Bir depo zemin betonunu tasarlamanın en iyi yolu kullanılacak belirli bir depolama ve malzeme taşıma sistemine göre boyutlandırmaktır. Bu sadece zeminin amaca uygun olmasını sağlamakla kalmaz, aynı zamanda maliyetleri de düşük tutar. Derzlerin kapatılması gibi masraflı işlemler zeminin sadece gerekli olan kısımlarıyla sınırlı kalır. Ancak bu her zaman mümkün değildir. Depo kullanıcılarının çoğu bir derece esneklik talep ederler. Depo tahminlere göre inşa edildiğinde tasarımcı kullanıcıyı bile bilmez.

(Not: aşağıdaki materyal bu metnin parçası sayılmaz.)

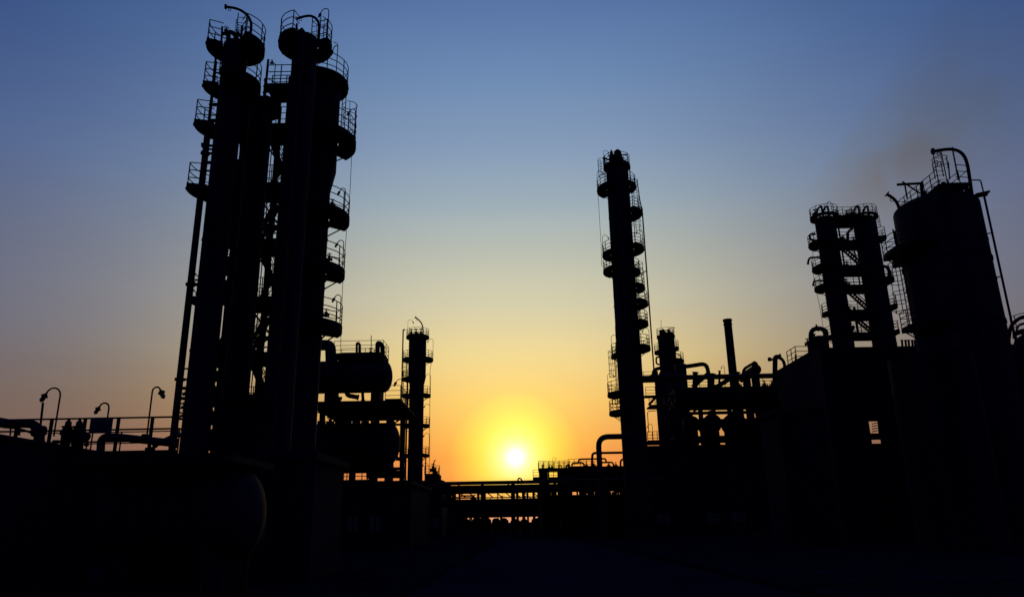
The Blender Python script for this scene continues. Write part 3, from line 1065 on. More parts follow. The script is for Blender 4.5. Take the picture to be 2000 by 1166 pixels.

Asıl kullanım amacı bilinmese bile zemin alanı ve yapının net yüksekliğine dayanarak bazı tahminler yapılabilir. Yük-sınıf sistemi bu tahminleri standartlaştırmak için bir yol sağlar. Bu sistemde, zemine bir yük sınıfı verilerek başlanır. Hafif, orta, ağır ve çok ağır olarak tanımlanan dört yükleme sınıfı vardır. Ardından belirlenen yük sınıfı için çeşitli yüklemeleri taşıyacak zemini tasarlanır. Zemin belirli bir yük sınıfı için yapısal olarak tasarlandıktan sonra, gelecekteki kullanıcılar o sınıfın yük sınırları içinde kaldığı sürece kullanımını değiştirmekte serbesttirler. Yük-sınıf sistemi yararlı olduğu kadar zemin tasarımının her yönünü içermez; yükler ve yapısal tasarımla ilgilenir ancak derz ve çatlaklar, yüzey düzgünlüğü ve aşınma dayanımı gibi önemli konularla ilgilenmez. Tasarımcı bu konular hakkında kararlar vermelidir.